AVNONLINE COLUMN 200603 - HOMEPAGE - Have You No Sense of Decency, Sir?

See if you recognize this recipe: Take one corrupt and cantankerous senator, add two parts moral outrage, a handful of easy targets, throw in an emperor with no clothes, and smother it with the desire to divert attention from an ugly, pointless, and ill-conceived war, and what do you get?

If you guessed “a cry for decency,” then give yourself a pat on the back.

Unfortunately, that plaintive wail is not the sound of Americans demanding accountability from their leaders, but that of politicians squawking about our morally bereft culture. Apparently the decline and fall of Western civilization is being precipitated not only by terrorism, but also by the immoral entertainment spewed forth on the airwaves and Internet. To battle the menace posed by nasty TV programming and nastier online porn, the Senate Committee on Commerce, Science & Transportation is coming to our rescue, and just in the nick of time.

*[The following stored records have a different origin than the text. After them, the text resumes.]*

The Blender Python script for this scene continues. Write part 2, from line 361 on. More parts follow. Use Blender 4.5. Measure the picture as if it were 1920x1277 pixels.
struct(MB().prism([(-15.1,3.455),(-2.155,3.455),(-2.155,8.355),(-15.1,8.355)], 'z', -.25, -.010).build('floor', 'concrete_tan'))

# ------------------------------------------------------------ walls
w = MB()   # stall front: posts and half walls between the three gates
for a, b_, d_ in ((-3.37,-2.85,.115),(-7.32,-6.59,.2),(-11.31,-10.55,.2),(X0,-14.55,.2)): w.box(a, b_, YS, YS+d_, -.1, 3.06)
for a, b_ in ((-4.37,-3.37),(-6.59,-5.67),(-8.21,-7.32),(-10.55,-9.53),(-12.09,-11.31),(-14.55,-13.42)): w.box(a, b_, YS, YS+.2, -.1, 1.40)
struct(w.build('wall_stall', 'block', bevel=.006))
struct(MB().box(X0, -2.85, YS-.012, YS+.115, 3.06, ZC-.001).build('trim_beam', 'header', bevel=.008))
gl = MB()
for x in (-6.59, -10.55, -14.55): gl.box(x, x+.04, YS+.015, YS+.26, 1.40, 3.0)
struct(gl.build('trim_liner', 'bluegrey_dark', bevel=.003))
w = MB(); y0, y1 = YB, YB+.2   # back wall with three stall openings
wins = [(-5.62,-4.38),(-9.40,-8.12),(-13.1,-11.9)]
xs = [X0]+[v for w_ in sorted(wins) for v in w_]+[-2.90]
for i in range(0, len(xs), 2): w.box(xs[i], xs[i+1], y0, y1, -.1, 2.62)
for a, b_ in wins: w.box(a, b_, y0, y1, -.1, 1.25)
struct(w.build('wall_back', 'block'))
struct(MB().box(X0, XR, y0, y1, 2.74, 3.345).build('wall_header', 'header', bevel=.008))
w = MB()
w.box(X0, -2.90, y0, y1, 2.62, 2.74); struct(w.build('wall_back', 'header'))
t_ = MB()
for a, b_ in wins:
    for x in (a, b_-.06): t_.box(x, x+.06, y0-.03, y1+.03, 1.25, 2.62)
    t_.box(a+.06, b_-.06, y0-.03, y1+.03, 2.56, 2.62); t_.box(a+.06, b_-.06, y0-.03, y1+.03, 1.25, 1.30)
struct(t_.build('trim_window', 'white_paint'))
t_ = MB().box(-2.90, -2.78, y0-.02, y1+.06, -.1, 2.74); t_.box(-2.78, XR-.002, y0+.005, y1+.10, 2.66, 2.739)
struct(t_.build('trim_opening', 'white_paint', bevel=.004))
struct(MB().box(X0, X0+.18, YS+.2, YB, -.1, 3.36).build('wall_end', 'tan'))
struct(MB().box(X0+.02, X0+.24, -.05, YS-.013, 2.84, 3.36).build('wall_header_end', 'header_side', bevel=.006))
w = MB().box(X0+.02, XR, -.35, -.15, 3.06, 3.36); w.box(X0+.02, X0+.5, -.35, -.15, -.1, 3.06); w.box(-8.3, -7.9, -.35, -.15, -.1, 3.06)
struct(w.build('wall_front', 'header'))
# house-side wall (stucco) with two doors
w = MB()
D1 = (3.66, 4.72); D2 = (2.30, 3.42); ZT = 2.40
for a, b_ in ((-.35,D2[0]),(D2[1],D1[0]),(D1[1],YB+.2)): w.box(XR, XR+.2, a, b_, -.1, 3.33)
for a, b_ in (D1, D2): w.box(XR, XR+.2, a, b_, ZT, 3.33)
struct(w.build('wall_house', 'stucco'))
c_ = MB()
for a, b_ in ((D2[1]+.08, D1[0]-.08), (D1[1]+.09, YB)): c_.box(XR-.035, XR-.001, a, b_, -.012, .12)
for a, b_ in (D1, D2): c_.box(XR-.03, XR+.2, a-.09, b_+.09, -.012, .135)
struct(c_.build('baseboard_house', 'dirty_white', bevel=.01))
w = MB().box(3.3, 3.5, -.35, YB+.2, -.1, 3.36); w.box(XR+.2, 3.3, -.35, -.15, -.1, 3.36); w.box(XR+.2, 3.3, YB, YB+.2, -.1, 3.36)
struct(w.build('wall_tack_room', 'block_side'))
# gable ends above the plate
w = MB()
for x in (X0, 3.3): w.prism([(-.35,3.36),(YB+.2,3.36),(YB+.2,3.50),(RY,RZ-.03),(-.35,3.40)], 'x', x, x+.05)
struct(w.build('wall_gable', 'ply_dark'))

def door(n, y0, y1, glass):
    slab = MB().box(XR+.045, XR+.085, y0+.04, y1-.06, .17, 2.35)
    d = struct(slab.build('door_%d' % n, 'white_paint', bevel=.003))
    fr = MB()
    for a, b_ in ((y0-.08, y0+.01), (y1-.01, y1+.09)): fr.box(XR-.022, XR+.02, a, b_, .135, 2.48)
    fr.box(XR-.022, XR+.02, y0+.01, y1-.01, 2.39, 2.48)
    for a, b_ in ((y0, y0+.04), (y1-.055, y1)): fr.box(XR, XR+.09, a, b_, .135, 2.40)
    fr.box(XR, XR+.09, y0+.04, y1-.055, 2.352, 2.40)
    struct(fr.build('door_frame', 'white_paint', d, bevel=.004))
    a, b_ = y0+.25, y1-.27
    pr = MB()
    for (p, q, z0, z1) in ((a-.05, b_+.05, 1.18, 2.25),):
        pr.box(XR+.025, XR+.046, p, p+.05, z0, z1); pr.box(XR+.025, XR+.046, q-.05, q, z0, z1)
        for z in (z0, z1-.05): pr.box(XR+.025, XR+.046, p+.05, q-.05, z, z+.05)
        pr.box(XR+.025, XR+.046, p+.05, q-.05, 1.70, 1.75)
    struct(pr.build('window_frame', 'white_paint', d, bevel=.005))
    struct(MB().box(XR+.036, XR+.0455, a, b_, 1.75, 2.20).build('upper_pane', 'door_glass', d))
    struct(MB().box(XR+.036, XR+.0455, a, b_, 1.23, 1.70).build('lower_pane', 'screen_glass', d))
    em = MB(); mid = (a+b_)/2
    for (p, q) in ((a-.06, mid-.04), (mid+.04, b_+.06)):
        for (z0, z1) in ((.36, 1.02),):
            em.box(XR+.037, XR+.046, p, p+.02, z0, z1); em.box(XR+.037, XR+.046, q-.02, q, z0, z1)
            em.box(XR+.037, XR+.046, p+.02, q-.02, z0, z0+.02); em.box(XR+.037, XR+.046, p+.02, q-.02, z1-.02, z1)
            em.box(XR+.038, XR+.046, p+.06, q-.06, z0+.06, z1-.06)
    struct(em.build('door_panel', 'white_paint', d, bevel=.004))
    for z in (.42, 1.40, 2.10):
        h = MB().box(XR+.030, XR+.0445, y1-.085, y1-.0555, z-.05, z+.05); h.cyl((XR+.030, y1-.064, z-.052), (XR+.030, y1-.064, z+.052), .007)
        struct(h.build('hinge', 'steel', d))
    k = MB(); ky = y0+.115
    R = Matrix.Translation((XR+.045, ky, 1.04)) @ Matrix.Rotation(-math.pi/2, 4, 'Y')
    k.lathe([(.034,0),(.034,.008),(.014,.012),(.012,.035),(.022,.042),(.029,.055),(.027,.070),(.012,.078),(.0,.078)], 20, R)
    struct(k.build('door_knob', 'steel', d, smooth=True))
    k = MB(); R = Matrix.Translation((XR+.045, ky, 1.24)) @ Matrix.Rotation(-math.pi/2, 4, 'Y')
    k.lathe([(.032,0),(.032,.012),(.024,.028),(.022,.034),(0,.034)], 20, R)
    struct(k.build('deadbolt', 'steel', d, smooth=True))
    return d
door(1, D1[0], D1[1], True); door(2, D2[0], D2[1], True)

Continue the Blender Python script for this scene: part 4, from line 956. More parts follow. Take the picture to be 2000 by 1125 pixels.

The muscle behind the committee’s “Decency” hearings is Sen. Ted Stevens (R-Alaska). Proponent of the infamous “Bridge to Nowhere” (two of them, actually), Stevens is a career politician who exudes all the charm of Orville Redenbacher with a bad case of painful rectal itch. Who better to helm such a virtuous inquisition than this heartwarming, Capra-esque champion of all that is good and right? After all, in the wake of Hurricane Katrina, it was Stevens who opened up his heart on the Senate floor when a fellow Republican proposed to aid the battered Bayou State by diverting part of the $453 million earmarked for Stevens’ bogus Alaskan bridges. Stevens, a master in his own right of rerouting funds to his home state, responded with the kind of unwavering generosity for which he is famous: He threw a temper tantrum and threatened to resign from office should the Senate “discriminate” against Alaska. Unfortunately, the ploy worked, and “Uncle Ted” (as Stevens is fondly known to his constituents) got his way again.

To be fair to Stevens, it’s not like he had forever turned his back on Katrina’s victims. A few months later, the kindhearted octogenarian was attempting to help the Gulf Coast by attaching a provision to the defense spending bill to allow oil drilling in the Arctic National Wildlife Refuge (ANWR). Sure, it was a desperate and underhanded move that would essentially hold military funding hostage in the middle of a war, but Stevens justified the maneuver in part by claiming that some of the petroleum revenue would be used to provide aid to the Gulf states that were devastated by the hurricane. Legislators often attach extraneous provisions to important bills despite a rule that bars such piggybacking, but Stevens’ inclusion apparently crossed the line. The Senate voted to strike the drilling provision from the fiscal 2006 defense appropriations bill.

At first it seemed that Stevens was ready to call it quits – again – when he reacted to the defeat by declaring “This has been the saddest day of my life…I say goodbye to the Senate tonight.” Alas, soon thereafter he made it clear he wasn’t going anywhere. “I’m here, I’m going to stay and get ANWR, there’s no question about that. It’s going to happen.” He also said he had “written off” those colleagues who had defied him, and issued a threat to those who had voted against him. “I’m going to go to every one of your states, and I’m going to tell them what you’ve done,” Stevens warned.

After all, that would be the “decent” thing to do, right?

Now this paragon of purity is casting his scornful eye on Internet porn and promising a crackdown under the familiar mantra of “Protecting Children.” Threats are still his forte, as when he demanded that the adult industry create a rating system—“because we’ll mandate it if they don't.” It’s not a bad idea – browser and Internet ratings systems already exist in one form or another (like PICS and ICRA) – but only a fool would believe that this is anything other than a thinly veiled salvo on what looks to be a full-on government assault on the adult entertainment industry. As Stevens attempts to assume the mantle of moral arbiter, one can only hope he goes the way of crazed commie-baiter Sen. Joe McCarthy, whose own reign of terror came to an end with a simple question posed by Special Counsel for the Army Joseph N. Welch: “Have you no sense of decency, sir, at long last? Have you left no sense of decency?”